In this way, Moscow could make Crimea another – much bigger – Abkhazia or South Ossetia, but without backing its separation from Ukraine.

The strategic peninsula, home to two million people including large ethnic-Ukrainian and Tatar minorities, would be controlled by pro-Kremlin politicians, backed by the Russian military, with the support of many, perhaps most, of its residents.

Kiev would have little choice but to accept the loss of control over its territory.

The EU and Nato would be loath to accept a new member with Russian troops on its soil. And Crimea’s leaders, obedient to Moscow, could threaten to secede entirely whenever the Kremlin disapproved of Kiev’s policies or sought to oust the Black Sea Fleet.

This is how Putin – having lost many levers of control over Ukraine with the recent ousting of a pro-Russian regime – is quickly grabbing new ones.

Russian analyst Ruslan Pukhov believes Putin will "strive to keep Crimea as part of Ukraine, but as a reinforced instrument of Russian influence over politics in Kiev – and a powerful example for pro-Russian populations in other regions."

Crimea has long been "a direct avenue of Russian pressure on Ukraine, and also guaranteed almost a million 'pro-Russian' votes in Ukrainian elections, ensuring the dominance of the pro-Russian eastern half of the country over the nationalist western half," Pukhov wrote in the New York Times .

As with the Georgian crisis, the West’s hands are tied as it seeks a tough and co-ordinated response.
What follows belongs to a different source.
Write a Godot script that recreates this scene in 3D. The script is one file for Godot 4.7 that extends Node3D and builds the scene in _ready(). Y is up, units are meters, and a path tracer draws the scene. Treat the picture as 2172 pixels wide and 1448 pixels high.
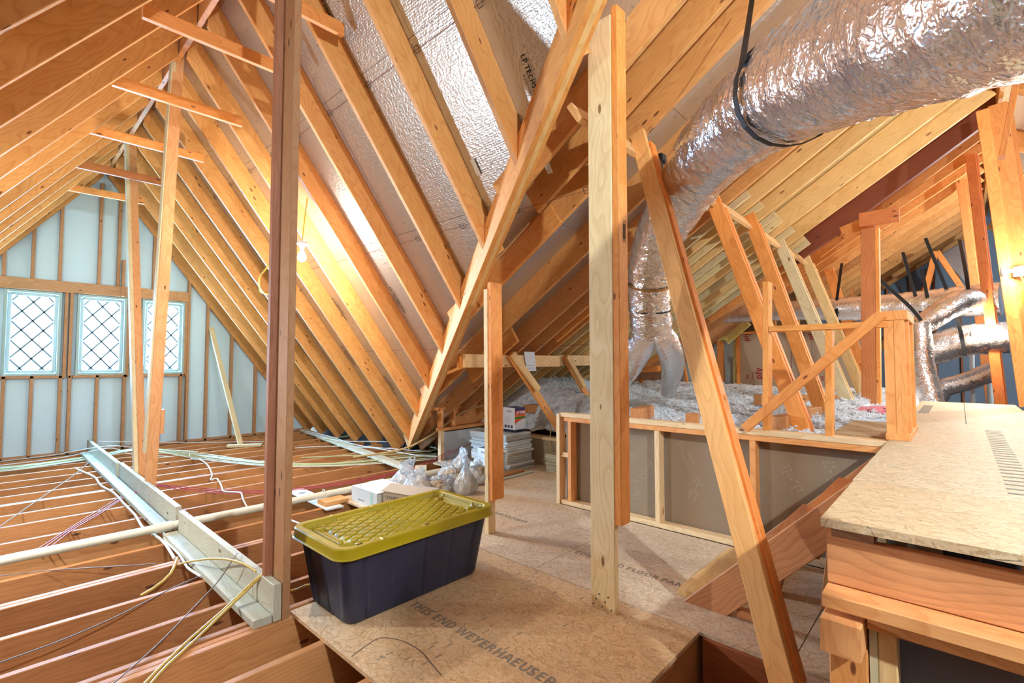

Kiev will receive a major aid package to stabilise its finances, but the EU – like Ukraine itself – still depends on Russia for energy and will not risk major disruption to fuel supply. And Washington needs Moscow’s help to resolve problems in Syria, Iran and North Korea.

“A weaker and more de-stabilised Ukraine will continue zigzagging between East and West,” Pukhov wrote, “until the next cycle of tumultuous Ukrainian politics arrives.”